2. Overcoming Mitigations (Security Pins): Lock manufacturers introduced “security pins” as a countermeasure. These pins are like advanced software mitigations (e.g., ASLR, DEP) designed to make exploitation harder.
   • Spool Pins: When a spool pin sets, it creates a “false set” in the plug. This is designed to confuse the picker into thinking the lock is almost open. The “exploit” to bypass this requires identifying the false set, applying counter-rotation with the tension wrench while lifting the spool pin, and then carefully setting it.
   • Serrated Pins: These provide multiple false “clicks,” making it difficult to find the true set point. The picker must learn to distinguish the distinct “thunk” of a serrated pin truly setting.

Proof-of-Concept (PoC) Exploit:

For a physical pentester, a successful PoC exploit is simply opening the lock non-destructively using the tools and techniques described. This demonstrates that the physical access control mechanism can be bypassed. Documentation would include:

• Type of Lock: Manufacturer, model, number of pins, presence of security pins.
• Tools Used: Specific picks, tension wrenches, or bypass tools.
• Method Used: SPP, raking, shimming, etc.
• Time Taken: To assess the efficiency and difficulty of the bypass.
• Video/Photo Evidence: (With client permission and strict adherence to scope) to prove the bypass without leaving physical damage.

The goal isn’t just to open the lock, but to prove how it was vulnerable and how long it took, informing the client about their true exposure.

Mitigation & Conclusion

Understanding how locks are bypassed is the first step towards effectively mitigating physical security risks. For organizations, strengthening their physical perimeter involves a multi-layered approach that addresses both mechanical vulnerabilities and human factors.

Mitigation Strategies:

1. Upgrade Lock Hardware:
   • High-Security Cylinders: Invest in locks with security pins (spools, serrated, mushroom pins) and tighter manufacturing tolerances. These significantly increase the time and skill required for SPP.
   • Advanced Locking Mechanisms: Consider alternative lock types like dimple locks, disc detainer locks, or high-security wafer locks, which require specialized tools and different picking techniques.
2. Reinforce Physical Infrastructure:
   • Door and Frame Strength: A strong lock on a weak door or frame is ineffective. Reinforce strike plates, doorjambs, and hinges.
   • Anti-Bypass Measures: Ensure padlocks have anti-shim features, or use shrouded padlocks that protect the shackle.
3. Layered Security:
   • Access Control Systems: Supplement mechanical locks with electronic access control (key cards, biometrics) and multi-factor authentication for sensitive areas.
   • Monitoring and Alarms: Install intrusion detection systems, motion sensors, and surveillance cameras to detect and deter unauthorized access attempts.
   • Security Guards: Human presence acts as a significant deterrent and can respond to physical breaches.
4. Proper Installation: Even the best lock can be compromised by poor installation. Ensure locks are installed correctly according to manufacturer specifications, minimizing gaps or weaknesses that could be exploited by physical bypasses.

Conclusion

Lockpicking for pentesters isn’t about becoming a master burglar; it’s about gaining a critical understanding of the physical attack surface. By learning to non-destructively bypass physical access controls, we can effectively identify exploitable weaknesses in an organization’s defenses, bridging the often-overlooked gap between cybersecurity and physical security.

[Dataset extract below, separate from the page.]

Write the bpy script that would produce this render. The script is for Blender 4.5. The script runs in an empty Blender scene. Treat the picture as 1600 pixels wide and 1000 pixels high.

This journey into the mechanics of locks teaches patience, precision, and an appreciation for intricate design. It reinforces the principle that security is a chain, and the weakest link—be it a software bug or a poorly secured door—can compromise the entire system. Embrace this skill ethically, continuously practice, and remember: understanding the threat is the first step to truly securing an environment.